Al-Sadr Blames Al-Qaida for Baghdad Attack

BAGHDAD, Iraq -- Radical Shiite cleric Muqtada al-Sadr, whose directives can send thousands of heavily armed militiamen spilling into the streets, called for calm Monday and blamed al-Qaida in Iraq for the carnage in Baghdad's Sadr City slum that killed at least 48 people.

Speaking at a news conference in the Shiite holy city of Najaf, south of Baghdad, al-Sadr also sought to blunt rage against Iraq's minority Sunni Muslim community in a bid to prevent the country from slipping into full-blown civil war.

"We are not weak, but we don't want to be dragged to a civil war. So, I will keep calling for calm," the firebrand cleric said.

Al-Sadr has evolved from a minor Shiite figure dependent on his dead father's reputation as a dissident during Saddam Hussein's regime to become one the country's most influential Shiite figures. Millions of Shiite faithful hang on his words, and on Monday he used them for a bitter attack on Iraqi leaders.

"The politicians are busy, with one saying I want to be the prime minister and the other saying I want to be the president. They have forgotten the people and are looking out only for their narrow interests," he said.

By blaming Jordanian-born Abu Musab al-Zarqawi's al-Qaida fighters for the attack, al-Sadr lifted the onus of blame from the mainstream Sunni community.

While Sunnis have been deeply involved in the insurgency that has raged in Iraq since shortly after the U.S.-led invasion toppled Saddam, their fighters have mainly fought separately from al-Qaida forces that are mainly from outside Iraq.
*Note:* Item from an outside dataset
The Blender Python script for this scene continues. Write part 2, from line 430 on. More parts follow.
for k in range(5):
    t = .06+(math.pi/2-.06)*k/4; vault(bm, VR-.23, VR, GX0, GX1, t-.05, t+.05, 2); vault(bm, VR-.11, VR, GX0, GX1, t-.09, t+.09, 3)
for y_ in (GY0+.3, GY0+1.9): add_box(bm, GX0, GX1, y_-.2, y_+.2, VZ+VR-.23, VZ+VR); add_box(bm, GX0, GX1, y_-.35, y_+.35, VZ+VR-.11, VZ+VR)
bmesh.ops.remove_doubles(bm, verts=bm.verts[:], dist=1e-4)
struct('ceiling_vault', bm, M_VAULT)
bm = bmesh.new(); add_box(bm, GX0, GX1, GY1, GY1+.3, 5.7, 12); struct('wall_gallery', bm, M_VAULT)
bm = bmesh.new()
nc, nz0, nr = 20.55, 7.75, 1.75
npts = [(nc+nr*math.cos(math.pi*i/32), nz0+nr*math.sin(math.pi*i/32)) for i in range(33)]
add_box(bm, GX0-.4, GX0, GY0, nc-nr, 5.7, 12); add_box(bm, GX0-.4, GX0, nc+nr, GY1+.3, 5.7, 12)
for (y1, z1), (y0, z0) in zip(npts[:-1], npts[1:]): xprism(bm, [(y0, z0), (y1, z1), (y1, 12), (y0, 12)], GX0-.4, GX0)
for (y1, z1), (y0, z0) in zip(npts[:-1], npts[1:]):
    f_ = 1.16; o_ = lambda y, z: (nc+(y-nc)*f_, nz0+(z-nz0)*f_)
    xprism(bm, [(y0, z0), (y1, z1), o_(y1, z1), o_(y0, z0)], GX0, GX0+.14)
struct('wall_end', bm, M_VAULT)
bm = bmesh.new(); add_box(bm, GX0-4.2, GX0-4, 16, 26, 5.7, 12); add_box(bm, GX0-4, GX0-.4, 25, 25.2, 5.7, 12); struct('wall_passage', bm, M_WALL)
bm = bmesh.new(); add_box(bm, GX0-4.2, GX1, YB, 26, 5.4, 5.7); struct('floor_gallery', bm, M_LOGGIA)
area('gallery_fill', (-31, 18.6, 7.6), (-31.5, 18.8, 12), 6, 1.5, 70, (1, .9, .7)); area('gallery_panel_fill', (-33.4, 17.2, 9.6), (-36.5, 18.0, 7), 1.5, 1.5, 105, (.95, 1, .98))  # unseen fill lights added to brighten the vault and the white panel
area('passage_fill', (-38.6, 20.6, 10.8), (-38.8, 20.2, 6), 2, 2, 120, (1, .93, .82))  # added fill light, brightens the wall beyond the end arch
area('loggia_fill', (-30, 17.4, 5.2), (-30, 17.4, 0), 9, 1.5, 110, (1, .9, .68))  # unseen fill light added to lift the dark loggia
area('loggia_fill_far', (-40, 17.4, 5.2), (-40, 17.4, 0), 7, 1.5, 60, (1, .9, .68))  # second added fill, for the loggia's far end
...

Al-Sadr's reaction to the deadly bombings in Sadr City around nightfall Sunday was viewed as critical to how the country's majority Shiites would respond to the attack. His declaration Monday had the potential to inspire all-out civil strife.
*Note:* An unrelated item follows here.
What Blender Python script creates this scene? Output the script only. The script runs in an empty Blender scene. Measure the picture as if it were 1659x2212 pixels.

Sectarian feelings in the country were inflamed to the brink of civil war by the Feb. 22 bombing of a Shiite shrine and the subsequent revenge killings that targeted the Sunni community and damaged and destroyed dozens of its mosques.

There also has been a leadership void as bickering Iraqi politicians have held up a first session of parliament for three months after its election Dec. 15, unable to agree about the make up of a new government that must be approved within 60 days of the legislature's first sitting.

On Sunday, after meeting with U.S. Ambassador Zalmay Khalilzad, the country's major party leaders agreed to daily meetings beginning Tuesday in a bid to hammer out differences. Parliament is now scheduled to open for the first time on Thursday.

The United States is pressing Iraqi politicians to form a unity government as a condition for Washington's hopes to begin pulling troops out of the country this summer.